═══ Listed entries

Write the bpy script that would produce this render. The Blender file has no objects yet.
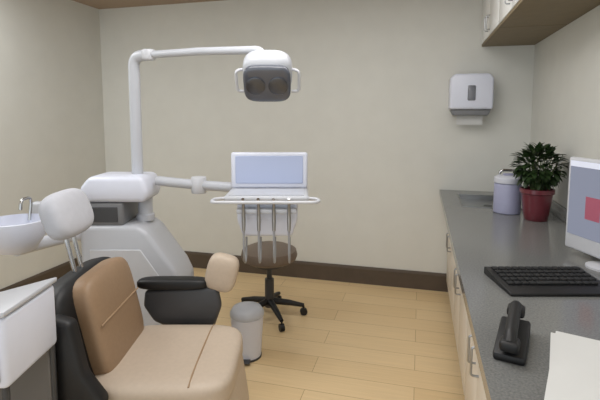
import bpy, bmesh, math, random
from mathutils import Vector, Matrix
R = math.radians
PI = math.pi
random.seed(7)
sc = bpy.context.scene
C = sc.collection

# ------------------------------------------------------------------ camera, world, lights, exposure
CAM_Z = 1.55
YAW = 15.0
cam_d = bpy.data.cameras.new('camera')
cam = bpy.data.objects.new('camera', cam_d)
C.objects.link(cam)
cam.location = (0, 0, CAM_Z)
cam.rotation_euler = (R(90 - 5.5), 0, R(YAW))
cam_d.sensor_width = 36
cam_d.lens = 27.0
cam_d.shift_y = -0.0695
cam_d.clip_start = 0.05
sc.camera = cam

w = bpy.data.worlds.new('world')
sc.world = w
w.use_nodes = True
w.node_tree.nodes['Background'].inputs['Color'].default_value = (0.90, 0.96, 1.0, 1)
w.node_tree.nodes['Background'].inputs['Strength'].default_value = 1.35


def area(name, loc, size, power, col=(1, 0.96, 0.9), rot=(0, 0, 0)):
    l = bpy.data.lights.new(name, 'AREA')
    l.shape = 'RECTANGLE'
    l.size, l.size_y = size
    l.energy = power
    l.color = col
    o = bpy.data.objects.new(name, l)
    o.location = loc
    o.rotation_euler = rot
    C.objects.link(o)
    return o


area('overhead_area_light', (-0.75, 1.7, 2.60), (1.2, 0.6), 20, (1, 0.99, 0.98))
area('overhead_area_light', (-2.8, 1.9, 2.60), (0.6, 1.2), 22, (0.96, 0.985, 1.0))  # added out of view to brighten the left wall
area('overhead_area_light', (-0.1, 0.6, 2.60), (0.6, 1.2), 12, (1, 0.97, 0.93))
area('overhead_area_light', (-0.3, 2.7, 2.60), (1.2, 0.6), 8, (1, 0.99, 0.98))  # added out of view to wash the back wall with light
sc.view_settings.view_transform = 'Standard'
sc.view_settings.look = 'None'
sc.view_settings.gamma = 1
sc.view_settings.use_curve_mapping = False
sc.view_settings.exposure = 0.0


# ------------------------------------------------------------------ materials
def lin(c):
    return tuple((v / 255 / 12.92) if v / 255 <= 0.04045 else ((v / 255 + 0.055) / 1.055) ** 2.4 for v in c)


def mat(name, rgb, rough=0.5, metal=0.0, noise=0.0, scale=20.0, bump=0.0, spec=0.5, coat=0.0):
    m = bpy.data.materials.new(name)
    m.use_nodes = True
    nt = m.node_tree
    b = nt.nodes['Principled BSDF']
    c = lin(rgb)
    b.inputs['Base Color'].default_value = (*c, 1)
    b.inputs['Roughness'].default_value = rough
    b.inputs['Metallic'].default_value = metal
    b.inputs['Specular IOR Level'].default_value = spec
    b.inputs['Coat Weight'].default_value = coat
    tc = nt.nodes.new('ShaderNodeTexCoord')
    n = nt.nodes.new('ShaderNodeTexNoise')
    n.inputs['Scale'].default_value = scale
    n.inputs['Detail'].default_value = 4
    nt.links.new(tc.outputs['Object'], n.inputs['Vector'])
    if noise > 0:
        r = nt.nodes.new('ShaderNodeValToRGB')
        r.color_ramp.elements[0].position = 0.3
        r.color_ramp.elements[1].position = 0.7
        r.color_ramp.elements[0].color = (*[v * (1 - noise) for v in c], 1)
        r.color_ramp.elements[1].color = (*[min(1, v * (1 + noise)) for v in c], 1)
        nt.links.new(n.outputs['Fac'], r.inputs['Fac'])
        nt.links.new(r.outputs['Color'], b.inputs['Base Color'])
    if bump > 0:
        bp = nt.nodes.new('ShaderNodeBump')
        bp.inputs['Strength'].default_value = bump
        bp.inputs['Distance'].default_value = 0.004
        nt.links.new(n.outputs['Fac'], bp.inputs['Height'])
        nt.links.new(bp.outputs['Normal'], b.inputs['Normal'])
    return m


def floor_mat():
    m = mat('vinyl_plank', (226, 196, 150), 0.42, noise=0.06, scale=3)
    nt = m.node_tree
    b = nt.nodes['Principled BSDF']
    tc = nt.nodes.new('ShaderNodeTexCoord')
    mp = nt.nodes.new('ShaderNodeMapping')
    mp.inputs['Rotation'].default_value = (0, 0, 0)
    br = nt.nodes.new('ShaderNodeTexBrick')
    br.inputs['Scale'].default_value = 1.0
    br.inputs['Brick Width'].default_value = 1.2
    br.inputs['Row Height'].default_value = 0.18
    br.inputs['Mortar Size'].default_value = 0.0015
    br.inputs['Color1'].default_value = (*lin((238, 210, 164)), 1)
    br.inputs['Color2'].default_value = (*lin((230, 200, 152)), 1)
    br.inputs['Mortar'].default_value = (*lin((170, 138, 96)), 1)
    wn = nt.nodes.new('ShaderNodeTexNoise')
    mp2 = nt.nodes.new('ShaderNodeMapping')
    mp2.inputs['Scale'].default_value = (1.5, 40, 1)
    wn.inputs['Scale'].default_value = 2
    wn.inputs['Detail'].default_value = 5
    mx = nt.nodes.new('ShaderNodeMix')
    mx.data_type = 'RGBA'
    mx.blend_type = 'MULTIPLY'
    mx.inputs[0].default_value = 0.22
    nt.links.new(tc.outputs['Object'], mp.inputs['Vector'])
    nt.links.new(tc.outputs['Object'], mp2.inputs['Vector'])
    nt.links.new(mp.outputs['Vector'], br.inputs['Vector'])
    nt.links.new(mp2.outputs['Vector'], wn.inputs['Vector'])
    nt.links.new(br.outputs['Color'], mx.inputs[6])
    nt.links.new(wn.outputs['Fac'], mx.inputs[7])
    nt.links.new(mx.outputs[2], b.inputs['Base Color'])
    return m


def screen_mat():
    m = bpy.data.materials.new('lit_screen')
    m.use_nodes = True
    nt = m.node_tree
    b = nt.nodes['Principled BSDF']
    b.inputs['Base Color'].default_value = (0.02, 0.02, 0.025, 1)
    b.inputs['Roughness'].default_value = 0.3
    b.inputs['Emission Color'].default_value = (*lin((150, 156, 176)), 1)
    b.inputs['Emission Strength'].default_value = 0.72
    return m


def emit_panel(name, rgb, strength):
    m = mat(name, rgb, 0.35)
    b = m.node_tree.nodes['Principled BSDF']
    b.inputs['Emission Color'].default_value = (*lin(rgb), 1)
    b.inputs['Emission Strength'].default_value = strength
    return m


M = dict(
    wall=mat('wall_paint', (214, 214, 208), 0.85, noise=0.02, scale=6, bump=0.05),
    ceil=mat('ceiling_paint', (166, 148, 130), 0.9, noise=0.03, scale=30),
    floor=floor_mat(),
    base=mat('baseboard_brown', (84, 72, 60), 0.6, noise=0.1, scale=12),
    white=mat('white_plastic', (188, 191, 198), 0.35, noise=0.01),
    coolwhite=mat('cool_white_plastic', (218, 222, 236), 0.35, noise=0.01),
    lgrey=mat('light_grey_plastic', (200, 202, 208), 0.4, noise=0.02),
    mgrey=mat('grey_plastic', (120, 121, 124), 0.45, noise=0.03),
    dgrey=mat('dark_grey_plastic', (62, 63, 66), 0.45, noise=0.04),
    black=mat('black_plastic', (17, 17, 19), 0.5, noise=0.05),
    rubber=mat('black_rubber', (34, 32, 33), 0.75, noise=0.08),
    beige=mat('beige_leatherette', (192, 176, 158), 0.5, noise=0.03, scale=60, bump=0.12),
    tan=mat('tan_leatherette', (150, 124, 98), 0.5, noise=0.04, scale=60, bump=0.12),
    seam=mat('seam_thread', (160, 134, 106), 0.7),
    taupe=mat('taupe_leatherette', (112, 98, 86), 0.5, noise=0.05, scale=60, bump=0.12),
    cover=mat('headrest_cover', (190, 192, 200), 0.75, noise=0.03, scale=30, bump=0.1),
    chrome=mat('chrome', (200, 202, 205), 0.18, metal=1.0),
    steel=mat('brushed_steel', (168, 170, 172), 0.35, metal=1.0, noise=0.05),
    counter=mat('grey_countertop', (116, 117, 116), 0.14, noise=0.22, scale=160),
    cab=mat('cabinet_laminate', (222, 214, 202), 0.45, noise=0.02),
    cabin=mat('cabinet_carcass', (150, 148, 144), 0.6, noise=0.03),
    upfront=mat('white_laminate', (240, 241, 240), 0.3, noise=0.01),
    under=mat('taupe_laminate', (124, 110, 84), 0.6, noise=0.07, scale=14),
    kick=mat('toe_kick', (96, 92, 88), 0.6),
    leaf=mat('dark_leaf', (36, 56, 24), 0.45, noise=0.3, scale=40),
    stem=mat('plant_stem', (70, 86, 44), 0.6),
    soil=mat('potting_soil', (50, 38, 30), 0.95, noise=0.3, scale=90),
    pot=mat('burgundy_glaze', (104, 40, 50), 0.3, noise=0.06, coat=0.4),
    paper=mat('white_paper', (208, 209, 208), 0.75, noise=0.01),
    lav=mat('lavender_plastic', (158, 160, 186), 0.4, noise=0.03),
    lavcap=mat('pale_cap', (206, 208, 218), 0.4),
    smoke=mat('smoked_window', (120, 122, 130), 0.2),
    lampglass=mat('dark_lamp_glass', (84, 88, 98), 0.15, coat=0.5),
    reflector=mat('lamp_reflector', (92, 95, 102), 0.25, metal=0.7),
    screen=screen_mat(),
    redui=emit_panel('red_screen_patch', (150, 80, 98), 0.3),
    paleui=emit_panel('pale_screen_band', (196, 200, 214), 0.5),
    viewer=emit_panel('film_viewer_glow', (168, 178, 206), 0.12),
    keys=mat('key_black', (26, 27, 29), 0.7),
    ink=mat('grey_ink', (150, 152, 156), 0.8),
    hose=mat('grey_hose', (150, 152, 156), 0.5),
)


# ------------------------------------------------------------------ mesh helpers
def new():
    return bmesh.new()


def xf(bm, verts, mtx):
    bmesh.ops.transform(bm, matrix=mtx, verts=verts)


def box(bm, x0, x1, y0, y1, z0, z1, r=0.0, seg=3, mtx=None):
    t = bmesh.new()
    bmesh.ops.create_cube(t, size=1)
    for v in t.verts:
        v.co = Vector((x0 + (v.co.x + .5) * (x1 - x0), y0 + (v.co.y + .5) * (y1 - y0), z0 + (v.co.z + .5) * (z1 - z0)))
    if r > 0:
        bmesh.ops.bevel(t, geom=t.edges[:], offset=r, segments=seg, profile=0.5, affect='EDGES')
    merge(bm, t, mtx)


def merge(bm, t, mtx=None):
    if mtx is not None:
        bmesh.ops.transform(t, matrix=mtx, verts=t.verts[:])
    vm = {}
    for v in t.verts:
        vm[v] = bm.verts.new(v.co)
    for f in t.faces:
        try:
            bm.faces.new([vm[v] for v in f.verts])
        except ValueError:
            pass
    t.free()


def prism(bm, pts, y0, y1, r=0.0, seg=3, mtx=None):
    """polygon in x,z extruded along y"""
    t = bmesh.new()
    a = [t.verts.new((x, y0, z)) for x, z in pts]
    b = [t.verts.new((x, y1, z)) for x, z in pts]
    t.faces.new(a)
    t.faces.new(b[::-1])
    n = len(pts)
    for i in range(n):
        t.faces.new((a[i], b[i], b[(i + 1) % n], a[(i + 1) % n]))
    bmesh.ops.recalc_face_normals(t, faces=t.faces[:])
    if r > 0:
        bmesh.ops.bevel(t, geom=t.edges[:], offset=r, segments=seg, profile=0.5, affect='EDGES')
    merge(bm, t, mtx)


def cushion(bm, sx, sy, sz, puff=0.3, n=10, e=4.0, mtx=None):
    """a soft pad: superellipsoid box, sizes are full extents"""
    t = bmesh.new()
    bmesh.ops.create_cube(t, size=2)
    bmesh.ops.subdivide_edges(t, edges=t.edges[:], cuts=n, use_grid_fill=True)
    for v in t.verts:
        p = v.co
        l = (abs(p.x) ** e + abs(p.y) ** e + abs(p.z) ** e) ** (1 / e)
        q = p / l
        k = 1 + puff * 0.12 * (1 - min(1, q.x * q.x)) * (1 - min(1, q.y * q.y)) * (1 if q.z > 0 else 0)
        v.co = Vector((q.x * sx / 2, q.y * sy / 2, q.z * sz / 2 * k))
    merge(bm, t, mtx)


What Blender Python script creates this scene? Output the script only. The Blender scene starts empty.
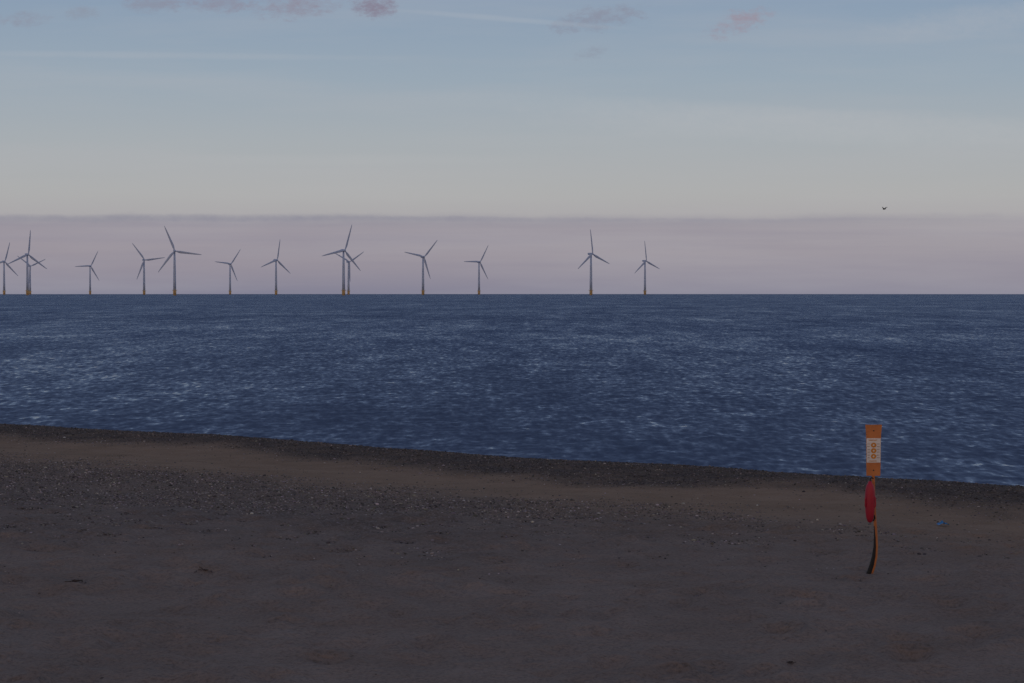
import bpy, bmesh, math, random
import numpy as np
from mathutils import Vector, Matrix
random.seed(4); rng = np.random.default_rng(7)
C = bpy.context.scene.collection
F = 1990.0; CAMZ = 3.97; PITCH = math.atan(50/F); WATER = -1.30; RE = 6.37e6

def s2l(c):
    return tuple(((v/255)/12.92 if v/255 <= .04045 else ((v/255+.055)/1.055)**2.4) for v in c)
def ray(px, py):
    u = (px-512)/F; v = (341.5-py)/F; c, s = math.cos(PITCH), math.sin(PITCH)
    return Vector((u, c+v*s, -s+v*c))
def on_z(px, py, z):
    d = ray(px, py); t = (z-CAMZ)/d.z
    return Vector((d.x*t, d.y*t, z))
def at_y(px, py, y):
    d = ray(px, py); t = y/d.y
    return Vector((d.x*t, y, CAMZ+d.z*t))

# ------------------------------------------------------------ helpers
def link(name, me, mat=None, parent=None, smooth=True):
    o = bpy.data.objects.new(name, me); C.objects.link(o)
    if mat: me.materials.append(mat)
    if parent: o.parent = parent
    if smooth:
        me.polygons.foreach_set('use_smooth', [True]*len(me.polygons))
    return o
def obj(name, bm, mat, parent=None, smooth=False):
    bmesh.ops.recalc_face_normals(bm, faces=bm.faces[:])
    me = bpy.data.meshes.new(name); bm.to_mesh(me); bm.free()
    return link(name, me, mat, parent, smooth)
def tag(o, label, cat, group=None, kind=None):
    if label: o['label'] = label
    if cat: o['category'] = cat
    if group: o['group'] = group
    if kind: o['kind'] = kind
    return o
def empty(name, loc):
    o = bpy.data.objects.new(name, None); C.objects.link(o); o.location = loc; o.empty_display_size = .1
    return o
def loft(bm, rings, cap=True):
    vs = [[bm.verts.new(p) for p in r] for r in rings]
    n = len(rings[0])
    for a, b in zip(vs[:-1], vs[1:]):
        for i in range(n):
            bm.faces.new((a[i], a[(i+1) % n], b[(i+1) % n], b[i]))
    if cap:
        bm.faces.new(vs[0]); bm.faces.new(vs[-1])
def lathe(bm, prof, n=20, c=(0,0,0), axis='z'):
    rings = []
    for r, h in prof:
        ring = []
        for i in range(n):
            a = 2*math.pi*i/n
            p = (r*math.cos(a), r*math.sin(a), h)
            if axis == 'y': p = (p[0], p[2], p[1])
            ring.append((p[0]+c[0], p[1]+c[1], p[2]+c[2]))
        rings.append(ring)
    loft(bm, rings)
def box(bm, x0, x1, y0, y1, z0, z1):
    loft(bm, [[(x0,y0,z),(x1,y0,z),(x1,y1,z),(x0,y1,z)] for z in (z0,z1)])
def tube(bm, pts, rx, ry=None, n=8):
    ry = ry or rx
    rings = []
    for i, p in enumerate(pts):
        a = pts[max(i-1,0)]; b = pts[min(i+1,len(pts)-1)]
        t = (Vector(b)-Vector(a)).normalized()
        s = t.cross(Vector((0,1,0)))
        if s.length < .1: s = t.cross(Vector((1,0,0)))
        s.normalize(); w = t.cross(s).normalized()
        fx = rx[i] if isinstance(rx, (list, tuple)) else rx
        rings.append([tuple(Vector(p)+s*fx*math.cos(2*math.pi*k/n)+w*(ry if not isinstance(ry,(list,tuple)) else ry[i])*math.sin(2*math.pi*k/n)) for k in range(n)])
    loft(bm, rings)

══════

> _The problem_
Copy out exactly the material that runs from the line with "What Blender Python" to the line with "return Vector((d.x*t, y, CAMZ+d.z*t))", ends included, and leave the pictures behind.

> _Exercise result_
What Blender Python script creates this scene? Output the script only. The Blender scene starts empty.
import bpy, bmesh, math, random
import numpy as np
from mathutils import Vector, Matrix
random.seed(4); rng = np.random.default_rng(7)
C = bpy.context.scene.collection
F = 1990.0; CAMZ = 3.97; PITCH = math.atan(50/F); WATER = -1.30; RE = 6.37e6

def s2l(c):
    return tuple(((v/255)/12.92 if v/255 <= .04045 else ((v/255+.055)/1.055)**2.4) for v in c)
def ray(px, py):
    u = (px-512)/F; v = (341.5-py)/F; c, s = math.cos(PITCH), math.sin(PITCH)
    return Vector((u, c+v*s, -s+v*c))
def on_z(px, py, z):
    d = ray(px, py); t = (z-CAMZ)/d.z
    return Vector((d.x*t, d.y*t, z))
def at_y(px, py, y):
    d = ray(px, py); t = y/d.y
    return Vector((d.x*t, y, CAMZ+d.z*t))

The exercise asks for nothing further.